The new songs openhearted diversity justifies ‘Share The Joy’’s unironic title. Cassie borrowed it from a tune by Burt Bacharach, one of her biggest songwriting influences, which appeared on Bacharach and Hal David’s ill-fated ’70s musical version of ‘Lost Horizon’. “I was reading a book about him and I noticed the title ‘Share The Joy,’ and the blurb about the song said that it had ‘one of his most haunting melodies,’ Cassie explains. “I immediately thought that was so interesting-a deeply haunting song called ‘Share The Joy.’ I hunted the song down and listened to it and totally fell in love.
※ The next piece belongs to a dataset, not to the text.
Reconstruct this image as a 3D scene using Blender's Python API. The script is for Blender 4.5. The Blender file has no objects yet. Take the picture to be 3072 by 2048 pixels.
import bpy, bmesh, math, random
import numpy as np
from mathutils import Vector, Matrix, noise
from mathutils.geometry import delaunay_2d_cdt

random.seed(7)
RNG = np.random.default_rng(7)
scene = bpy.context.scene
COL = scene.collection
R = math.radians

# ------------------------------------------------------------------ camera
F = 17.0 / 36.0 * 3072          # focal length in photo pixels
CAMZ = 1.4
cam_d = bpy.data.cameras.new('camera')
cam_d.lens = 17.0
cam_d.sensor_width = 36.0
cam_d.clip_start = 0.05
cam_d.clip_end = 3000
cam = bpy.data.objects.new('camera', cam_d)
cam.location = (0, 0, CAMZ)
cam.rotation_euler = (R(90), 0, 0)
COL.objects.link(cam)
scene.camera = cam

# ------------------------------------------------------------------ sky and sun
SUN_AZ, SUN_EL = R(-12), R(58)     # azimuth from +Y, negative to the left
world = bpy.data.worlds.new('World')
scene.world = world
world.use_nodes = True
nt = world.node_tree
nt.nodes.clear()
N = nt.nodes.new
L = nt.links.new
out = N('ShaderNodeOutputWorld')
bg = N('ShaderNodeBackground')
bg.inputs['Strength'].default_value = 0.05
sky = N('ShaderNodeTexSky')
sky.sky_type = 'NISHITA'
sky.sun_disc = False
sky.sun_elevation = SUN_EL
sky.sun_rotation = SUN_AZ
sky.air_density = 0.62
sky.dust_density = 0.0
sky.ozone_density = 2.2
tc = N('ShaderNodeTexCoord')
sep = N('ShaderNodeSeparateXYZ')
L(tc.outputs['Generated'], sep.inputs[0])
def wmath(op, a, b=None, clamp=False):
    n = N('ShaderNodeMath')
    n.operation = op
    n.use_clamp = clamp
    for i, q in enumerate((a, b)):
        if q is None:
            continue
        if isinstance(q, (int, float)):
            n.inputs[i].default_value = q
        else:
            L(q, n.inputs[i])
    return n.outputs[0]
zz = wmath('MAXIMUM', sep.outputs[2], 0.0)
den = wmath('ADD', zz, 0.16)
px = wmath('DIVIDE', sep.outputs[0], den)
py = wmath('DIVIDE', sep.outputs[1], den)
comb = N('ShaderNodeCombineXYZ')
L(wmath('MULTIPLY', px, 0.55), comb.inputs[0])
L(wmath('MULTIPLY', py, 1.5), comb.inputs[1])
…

‘Share The Joy’ has the most diverse batch of songs of any of our albums,” Cassie observes. “I feel like these songs are more expansive; a lot of the themes and lyrics are less direct than other albums. These songs focus a lot on the themes of alienation, reconciliation, identity, and trying to figure out what really matters in life. It’s a dark album, but unlike our first two albums, it has a happy ending.
“Our music continues to get more and more defined and developed, but it’s never going to be completely polished,” Cassie asserts, adding, “A thing I like about our band is that we seem to mean different things to different people. Another thing I’m proud of is that, while a lot of people may have initially heard about us through internet buzz and things like that, I think our audience likes our music because it’s honest and because we mean it. I think that people can pick up on that.”